Claro, alguém pode argumentar que talvez a opinião pública do Mato Grosso do Sul seja favorável às usinas, porque elas trariam o progresso. Não sei, não vi pesquisa sobre isso. Mas mesmo que fosse assim, não daria a eles o direito de por em risco o Pantanal. Os estados pantaneiros não têm o direito de destruir o Pantanal, porque ele pertence ao Brasil e à humanidade. Da mesma forma que o Brasil não tem o direito de destruir a Amazônia, porque ela também é um patrimônio da humanidade.

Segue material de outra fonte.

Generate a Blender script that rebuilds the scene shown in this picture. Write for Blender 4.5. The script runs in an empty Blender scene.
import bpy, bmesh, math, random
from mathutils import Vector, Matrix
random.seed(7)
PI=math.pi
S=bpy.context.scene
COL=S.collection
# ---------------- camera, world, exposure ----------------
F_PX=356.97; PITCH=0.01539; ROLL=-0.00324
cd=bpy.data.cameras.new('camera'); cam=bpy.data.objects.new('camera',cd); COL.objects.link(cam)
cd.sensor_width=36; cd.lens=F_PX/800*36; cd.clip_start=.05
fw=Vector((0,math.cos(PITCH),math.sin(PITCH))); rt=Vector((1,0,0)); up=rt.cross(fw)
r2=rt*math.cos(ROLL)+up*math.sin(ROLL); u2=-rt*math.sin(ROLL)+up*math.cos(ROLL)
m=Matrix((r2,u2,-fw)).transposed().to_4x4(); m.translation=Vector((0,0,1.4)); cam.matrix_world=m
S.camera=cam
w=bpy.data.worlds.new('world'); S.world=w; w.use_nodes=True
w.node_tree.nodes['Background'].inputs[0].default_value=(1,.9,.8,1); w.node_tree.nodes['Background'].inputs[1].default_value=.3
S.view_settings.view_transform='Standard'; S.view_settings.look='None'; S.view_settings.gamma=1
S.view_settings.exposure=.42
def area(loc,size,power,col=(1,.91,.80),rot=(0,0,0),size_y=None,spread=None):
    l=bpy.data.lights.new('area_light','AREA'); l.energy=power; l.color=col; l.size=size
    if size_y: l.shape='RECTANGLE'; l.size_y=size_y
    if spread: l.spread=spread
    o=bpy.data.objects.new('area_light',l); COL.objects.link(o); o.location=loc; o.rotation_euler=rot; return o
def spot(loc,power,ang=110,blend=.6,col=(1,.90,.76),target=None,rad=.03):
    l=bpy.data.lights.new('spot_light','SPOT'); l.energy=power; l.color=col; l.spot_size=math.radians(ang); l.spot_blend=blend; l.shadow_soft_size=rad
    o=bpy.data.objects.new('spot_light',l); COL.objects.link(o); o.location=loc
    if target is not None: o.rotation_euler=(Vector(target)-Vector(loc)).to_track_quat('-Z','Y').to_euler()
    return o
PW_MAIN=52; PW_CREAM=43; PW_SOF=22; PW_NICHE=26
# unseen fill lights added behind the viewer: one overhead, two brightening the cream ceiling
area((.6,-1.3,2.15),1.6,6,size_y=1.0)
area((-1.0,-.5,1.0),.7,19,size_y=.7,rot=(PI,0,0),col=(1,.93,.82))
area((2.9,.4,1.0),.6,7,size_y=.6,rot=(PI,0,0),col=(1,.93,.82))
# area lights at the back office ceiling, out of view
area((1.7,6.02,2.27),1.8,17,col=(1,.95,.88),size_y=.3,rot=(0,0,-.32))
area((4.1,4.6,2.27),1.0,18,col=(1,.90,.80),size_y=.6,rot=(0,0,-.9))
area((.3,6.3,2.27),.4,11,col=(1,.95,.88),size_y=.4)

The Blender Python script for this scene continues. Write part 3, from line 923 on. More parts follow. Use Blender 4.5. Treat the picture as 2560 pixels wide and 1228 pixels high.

Mas o mais importante é que são decisões às quais sobra miopia e falta inteligência. São patrimônios de alto valor econômico e social, se mantidos íntegros. Degradados não serão mais que fontes de pobreza futura.
Divórcio
Os políticos brasileiros estão em marcha resoluta rumo ao Século 18. O que se pode dizer de uma situação em que Executivo, Legislativo e Judiciário estão de costas para a sociedade? Em que a taxa de transgressão das regras, de crimes e contravenções é maior ou igual no Poder Público, que na sociedade? Que se trata de uma grave disfunção das instituições. E não só na questão ambiental. Há crime no campo ambiental, tanto quanto há em todas as outras áreas de atividade no país. Vivemos uma inquietante descontinuidade nas relações entre Estado e Sociedade no Brasil. O Estado se descolou da Sociedade e esse descolamento está levando à degradação das instituições e ao retrocesso político.
É como se diante do regresso institucional, a Sociedade e, principalmente o Estado, tivessem ligado o mecanismo evolutivo do “dane-se”. O resultado é imediato. Nas esferas políticas o cinismo beira a hipocrisia. Nas esferas sociais, vira pura transgressão.